The system has connected multiple crimes to the same gun or shooter. That means one arrest could solve several crimes at once.
“We are going after the worst of the worst,” SAC Debora Livingston with the ATF said. “We have learned that they don’t stop: they keep shooting until someone stops them with handcuffs or prison or until they get shot themselves. Removing a criminal like that from the streets has an extensive impact on the community. With NIBIN, one arrest has the potential to solve multiple shootings, bring justice to victims of multiple crimes and immediately and decisively impacts the safety of the community for the better.”
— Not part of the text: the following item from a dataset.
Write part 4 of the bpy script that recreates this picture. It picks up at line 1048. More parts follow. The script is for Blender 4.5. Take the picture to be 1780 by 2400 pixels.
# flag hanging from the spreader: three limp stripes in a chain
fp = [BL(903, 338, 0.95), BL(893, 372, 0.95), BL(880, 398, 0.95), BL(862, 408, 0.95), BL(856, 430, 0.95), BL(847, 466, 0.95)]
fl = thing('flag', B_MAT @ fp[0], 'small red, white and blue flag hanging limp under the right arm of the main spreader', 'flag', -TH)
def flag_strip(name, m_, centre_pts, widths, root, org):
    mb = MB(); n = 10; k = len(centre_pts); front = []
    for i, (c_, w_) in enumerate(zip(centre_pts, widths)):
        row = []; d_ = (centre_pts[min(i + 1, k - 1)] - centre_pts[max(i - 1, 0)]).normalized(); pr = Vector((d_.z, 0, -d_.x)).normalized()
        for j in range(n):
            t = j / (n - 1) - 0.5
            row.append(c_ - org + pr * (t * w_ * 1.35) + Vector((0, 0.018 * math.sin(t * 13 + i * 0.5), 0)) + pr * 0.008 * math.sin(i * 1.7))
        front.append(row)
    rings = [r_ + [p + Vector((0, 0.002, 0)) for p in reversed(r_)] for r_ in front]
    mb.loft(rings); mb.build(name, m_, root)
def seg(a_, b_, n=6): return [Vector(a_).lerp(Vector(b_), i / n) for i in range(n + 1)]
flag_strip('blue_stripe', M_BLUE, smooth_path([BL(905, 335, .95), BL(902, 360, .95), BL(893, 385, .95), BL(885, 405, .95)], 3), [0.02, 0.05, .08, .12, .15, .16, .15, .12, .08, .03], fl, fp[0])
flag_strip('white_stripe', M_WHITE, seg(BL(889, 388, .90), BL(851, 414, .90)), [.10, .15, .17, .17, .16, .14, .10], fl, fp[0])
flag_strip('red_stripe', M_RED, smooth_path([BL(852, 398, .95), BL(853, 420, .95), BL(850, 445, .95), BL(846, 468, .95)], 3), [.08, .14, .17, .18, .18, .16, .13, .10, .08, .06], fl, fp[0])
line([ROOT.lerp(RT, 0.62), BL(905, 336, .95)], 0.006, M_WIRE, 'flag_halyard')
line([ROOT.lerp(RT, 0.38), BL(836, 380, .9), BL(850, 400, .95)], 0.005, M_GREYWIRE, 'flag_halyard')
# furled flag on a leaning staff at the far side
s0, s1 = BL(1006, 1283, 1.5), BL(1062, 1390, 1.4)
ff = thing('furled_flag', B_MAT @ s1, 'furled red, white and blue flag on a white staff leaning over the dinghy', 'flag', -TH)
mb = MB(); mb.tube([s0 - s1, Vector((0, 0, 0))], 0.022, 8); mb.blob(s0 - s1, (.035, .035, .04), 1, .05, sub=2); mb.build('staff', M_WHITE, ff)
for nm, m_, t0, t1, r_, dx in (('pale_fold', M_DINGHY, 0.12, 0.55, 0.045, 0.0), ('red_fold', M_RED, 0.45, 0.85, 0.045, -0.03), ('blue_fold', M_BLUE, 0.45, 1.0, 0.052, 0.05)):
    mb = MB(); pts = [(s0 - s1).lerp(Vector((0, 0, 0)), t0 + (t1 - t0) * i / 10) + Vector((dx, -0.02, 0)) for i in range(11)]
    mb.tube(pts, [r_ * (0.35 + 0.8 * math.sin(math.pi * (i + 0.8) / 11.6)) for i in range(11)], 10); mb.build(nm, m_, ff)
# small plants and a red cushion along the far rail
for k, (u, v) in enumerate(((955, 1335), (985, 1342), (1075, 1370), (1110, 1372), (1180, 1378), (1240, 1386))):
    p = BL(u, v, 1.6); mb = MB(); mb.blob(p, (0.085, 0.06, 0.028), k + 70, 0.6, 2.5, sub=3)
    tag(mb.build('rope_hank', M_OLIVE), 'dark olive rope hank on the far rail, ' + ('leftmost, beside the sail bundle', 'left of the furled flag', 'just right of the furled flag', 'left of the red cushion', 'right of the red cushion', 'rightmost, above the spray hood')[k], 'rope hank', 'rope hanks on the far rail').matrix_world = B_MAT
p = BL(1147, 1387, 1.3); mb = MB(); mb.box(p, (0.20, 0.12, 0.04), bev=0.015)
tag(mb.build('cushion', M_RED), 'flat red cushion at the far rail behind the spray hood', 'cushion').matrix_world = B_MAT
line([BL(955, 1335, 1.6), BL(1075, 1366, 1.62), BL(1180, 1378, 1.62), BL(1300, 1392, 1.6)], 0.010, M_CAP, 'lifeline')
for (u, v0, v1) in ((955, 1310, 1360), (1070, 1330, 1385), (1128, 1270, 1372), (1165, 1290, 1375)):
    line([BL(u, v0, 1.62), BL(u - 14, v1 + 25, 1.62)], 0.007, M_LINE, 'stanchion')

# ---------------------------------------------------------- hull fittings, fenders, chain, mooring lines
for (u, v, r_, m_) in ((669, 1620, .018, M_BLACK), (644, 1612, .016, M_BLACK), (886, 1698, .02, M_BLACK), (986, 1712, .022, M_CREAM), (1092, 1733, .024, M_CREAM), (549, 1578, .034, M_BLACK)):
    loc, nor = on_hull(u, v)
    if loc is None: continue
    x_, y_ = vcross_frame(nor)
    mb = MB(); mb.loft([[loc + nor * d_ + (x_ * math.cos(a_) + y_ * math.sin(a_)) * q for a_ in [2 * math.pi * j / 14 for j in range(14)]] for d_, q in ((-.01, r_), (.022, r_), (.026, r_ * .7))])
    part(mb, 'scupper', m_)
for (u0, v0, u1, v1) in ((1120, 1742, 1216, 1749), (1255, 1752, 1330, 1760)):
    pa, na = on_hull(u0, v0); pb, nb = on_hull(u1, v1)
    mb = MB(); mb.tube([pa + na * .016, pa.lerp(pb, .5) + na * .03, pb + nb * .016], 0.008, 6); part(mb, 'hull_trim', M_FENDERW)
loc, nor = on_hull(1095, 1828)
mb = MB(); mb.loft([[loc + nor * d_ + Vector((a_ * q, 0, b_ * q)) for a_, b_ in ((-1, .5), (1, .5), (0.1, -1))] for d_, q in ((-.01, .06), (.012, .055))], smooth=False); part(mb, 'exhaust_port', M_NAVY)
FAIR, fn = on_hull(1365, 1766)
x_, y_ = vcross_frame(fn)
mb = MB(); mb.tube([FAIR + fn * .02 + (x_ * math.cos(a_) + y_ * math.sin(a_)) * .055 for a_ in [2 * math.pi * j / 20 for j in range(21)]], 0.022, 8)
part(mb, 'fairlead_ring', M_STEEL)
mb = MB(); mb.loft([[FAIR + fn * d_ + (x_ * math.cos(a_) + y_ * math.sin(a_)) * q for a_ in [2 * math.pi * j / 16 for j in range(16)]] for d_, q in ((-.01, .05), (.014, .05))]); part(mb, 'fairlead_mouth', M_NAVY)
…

Just this year, NIBIN and the CGIC partnership arrested 55 criminals and solved dozens of crimes.
El Paso County Sheriff Bill Elder can testify to the success of the program.
“We’ve had a number of auto thefts recently, car break-ins, and burglaries where weapons were stolen. We submit those shell casings to the lab, and the lab submits the findings to the CBI, the CBI runs their database, and that’s what ties a number of these different cases together,” Sheriff Elder explained.
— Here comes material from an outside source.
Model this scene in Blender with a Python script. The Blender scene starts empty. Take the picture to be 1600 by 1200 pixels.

The system helped solve several high-profile cases, like a shooting in Denver in 2014 on Super Bowl Sunday. The case went cold for two years, until the suspect committed a crime in Colorado Springs, and NIBIN tied the ballistics to both cases. That gunman is now serving 8 years in prison for attempted murder.
It also helped put several gang members behind bars that were responsible for at least five shootings in the area, including at the Citadel Mall and a Colorado Springs nightclub. Those criminals are serving a combined total of 43 years in prison.
After highlighting the successes, United States Attorney Bob Troyer had a tough message to potential or current criminals: “If you’re going to pick up a gun and shoot someone because you don’t like the color of their clothes or they said something to your girlfriend or they made fun of your car… you’re going to end up for a long period of time in federal prison, out of the state, with very little contact with your friends, family, and the life you know. You’ll be removed from this community.”
The program in Colorado serves as a model for the rest of the country.